"Director's Cut: 50 Major Filmmakers of the Modern Era" by MK Raghavendra: Book Review

I love films, not only watching it but also reading and knowing it. I can read anything that has Cinema as the background. This is what attracted me to MK Raghavendra's "Director's Cut: 50 Major Filmmakers of the Modern Era."

Director's Cut is a take on the film making styles of the greatest directors of the modern era. The book starts with an introduction section,which explains the pattern using which Mr. Raghavendra chose the most influential 50 directors among all the great filmmakers we have ever watched. 

The Pattern is actually very intelligent, he chose 1960 as a cut-off date as he believes the french new wave, which is one of the most influential movements in cinema commenced around this time and cinema became Modern only during this era. 

Since the title of the book contains the term Modern Era; we shouldn't have any grudges with the Author for not including legendary filmmakers like Billy Wilder, Alfred Hitchcock, Charles Chaplin and Orson Welles as their greatest works was witnessed before the 1960s. Instead he put the spotlight on directors like Luis Buñuel, Werner Herzog and Béla Tarr. 

There are 50 chapters in this book, each dedicated to a director. Beneath the name of the director, there is a tagline defining the basic theme they have followed in almost all of their films. For example, below Steven Spielberg, you will see the words "Family Matters." 

Spielberg always portrayed family as a valuable entity in most of his films like there was a family that struggled together in "Jurassic Park", hundreds of Polish families were saved in "Schindler's List", a mother and son was reunited in "Saving Private Ryan". A Mecha [Robot] was given the love of a mother in "Artificial Intelligence" and a man returns to his family in "The Terminal." 

MK Raghavendra also included legendary directors Akira Kurosawa, Ingmar Bergman, Woody Allen, Martin Scorsese, Quentin Tarantino, David Lynch, David Lean, Satyajit Ray and many other legends.
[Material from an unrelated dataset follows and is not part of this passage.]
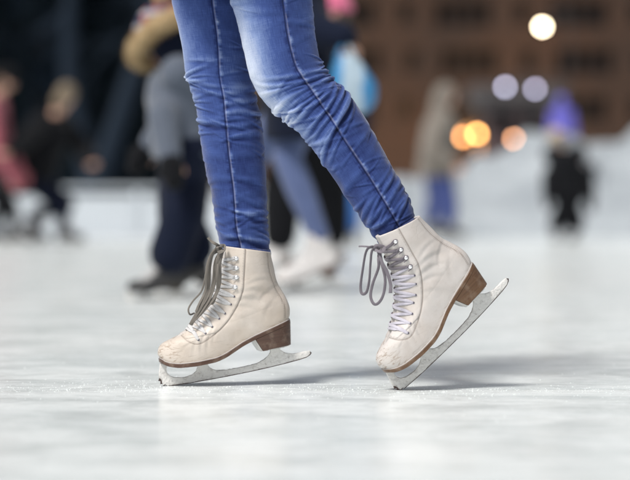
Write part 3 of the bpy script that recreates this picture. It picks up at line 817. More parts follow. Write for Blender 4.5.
def leg_mesh(L, Rr, d, seam_px, folds, fadef, seed, depth_k=.92, NR=560, NT_=250):
    L = np.array([tuple(P(x, y, d)) for x, y in L]); Rr = np.array([tuple(P(x, y, d)) for x, y in Rr])
    Lc = catmull(L, NR); Rc = catmull(Rr, NR)
    # ring 0 = hem (bottom)
    C = (Lc+Rc)/2; E = Rc-Lc; a = np.linalg.norm(E, axis=1)/2; E /= (2*a)[:, None]
    a = a-.0012
    seg = np.linalg.norm(np.diff(C, axis=0), axis=1); s = np.concatenate([[0], np.cumsum(seg)])
    th = np.linspace(-math.pi, math.pi, NT_, endpoint=False)
    # seam angle per ring
    sp = catmull([tuple(P(x, y, d)) for x, y in seam_px], 400)
    T = np.gradient(C, axis=0); T /= np.linalg.norm(T, axis=1)[:, None]
    ths = np.zeros(NR)
    for i in range(NR):
        q = (sp-C[i]) @ T[i]; j = np.argmin(np.abs(q)); v = (sp[j]-C[i]) @ E[i]
        ths[i] = -math.acos(max(-.95, min(.95, v/a[i])))
    ths = np.convolve(np.pad(ths, 12, mode='edge'), np.ones(25)/25, 'valid')
    SS, TH = s[:, None], th[None, :]
    def dth(t0): return (TH-t0+math.pi) % (2*math.pi)-math.pi
    rr = a[:, None]
    H = np.zeros((NR, NT_)); RIDGE = np.zeros((NR, NT_))
    rs = np.random.RandomState(seed)
    for (s0, t0, tilt, w, sg, A, cv) in folds(rs):
        D = dth(t0); q = (SS-s0-tilt*D*rr-cv*D*D*rr)
        win = np.exp(-(D/sg)**4)
        ww = w*(1+.25*np.sin(D*3+t0*5))
        f = np.exp(-(q/ww)**2)-.85*np.exp(-((q+1.45*ww)/(ww*.75))**2)
        f = f-.25*np.exp(-((q-1.3*ww)/(ww*.5))**2); H += .66*A*f*win; RIDGE += (A/.003)*f*win
    for _ in range(70):   # short sharp secondary creases
        s0, t0 = rs.rand()*s[-1]*.75, (rs.rand()*2-1)*math.pi; D = dth(t0); q = SS-s0-(rs.rand()-.5)*1.1*D*rr-(rs.rand()-.5)*.5*D*D*rr; wv = .0018+.0018*rs.rand()
        f = (np.exp(-(q/wv)**2)-np.exp(-((q+1.5*wv)/wv)**2))*np.exp(-(D/(.2+.4*rs.rand()))**2); am = .0004+.0007*rs.rand(); H += am*f; RIDGE += am/.0016*f
    n1 = np.array([[mnoise.noise(Vector((math.cos(t)*2.1, math.sin(t)*2.1, ss*30+seed))) for t in th] for ss in s[::4]])
    n1 = np.repeat(n1, 4, 0)[:NR]
    n1 = (n1+np.roll(n1, 1, 0)+np.roll(n1, 2, 0)+np.roll(n1, -1, 0)+np.roll(n1, -2, 0))/5
    H += .0016*n1; RIDGE += .35*n1
    Q = dth(0)*0+((TH-ths[:, None]+math.pi) % (2*math.pi)-math.pi)*rr     # arc distance from seam
    rope = np.array([[1.9*mnoise.noise(Vector((ss*95, seed*3.3, 0)))+1.1*mnoise.noise(Vector((ss*230, seed, 4)))] for ss in s])
    H += .0011*np.exp(-((Q-.0035)/.0045)**2)-.0010*np.exp(-((Q)/.0014)**2)+.00065*rope*np.exp(-((Q-.0045)/.003)**2)
    # hem
    H += np.where(SS < .013, .0009, 0)+ -.0008*np.exp(-((SS-.0135)/.0012)**2)
    H = np.clip(H, -.0045, .0046)
    V = C[:, None]+E[:, None]*(a[:, None]+H)[..., None]*np.cos(TH)[..., None]
    V = V+np.array([0, 1, 0])*((a*depth_k)[:, None]+H)[..., None]*np.sin(TH)[..., None]
    fade = fadef(SS, TH, dth, V)+.115*np.clip(RIDGE, -1.8, 1.7)
    fade += .16*rope*np.exp(-((Q-.005)/.0035)**2)-.34*np.exp(-((Q+.0008)/.0012)**2)+.06*np.exp(-((Q-.004)/.004)**2)-.10*np.exp(-((Q+.0045)/.0030)**2)*np.clip(.5+rope, 0, 1.5)
    fade += np.where(SS < .014, .05, 0)-.15*np.exp(-((SS-.0135)/.0013)**2)
    stitch = np.clip(1.25*np.exp(-((Q-.0022)/.0009)**2), 0, 1)*.30*np.clip(.75+1.2*n1+.25*np.sin(SS*410+6*n1), .1, 1)
    stitch = stitch+.35*np.exp(-((SS-.0115)/.0008)**2)*(np.sin(TH*rr*2*math.pi/.0034) > -.2)
    # turn the hem inward
    inner = []
    for (sh, dz) in ((.0012, -.0008), (.0026, .0), (.003, .02)):
        r = V[0].copy(); dv = r-C[0]; ln = np.linalg.norm(dv, axis=1)[:, None]
        inner.append(C[0]+dv*(1-sh/ln)+T[0]*dz)
    V2 = np.concatenate([np.array(inner[::-1]), V], 0)
    pad3 = lambda A_, v: np.concatenate([np.full((3, NT_), v), A_], 0)
    return V2, pad3(fade, .3), pad3(stitch, 0), (np.concatenate([[0, 0, 0], s]), th, np.concatenate([a[:3], a])), C, a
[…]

It's good to see inclusion of acclaimed regional film directors from India such as Adoor Gopalakrishnan from the Malayalam Cinema and Ritwik Ghatak from the Bengali Film Industry.

This book does ignore great filmmakers like  Francis Ford Coppola and Roman Polanski and contemporary master directors Christopher Nolan and Paul Thomas Anderson but still the 50 that it talks about are very aptly chosen and you will love understanding the approach with which they make/made films.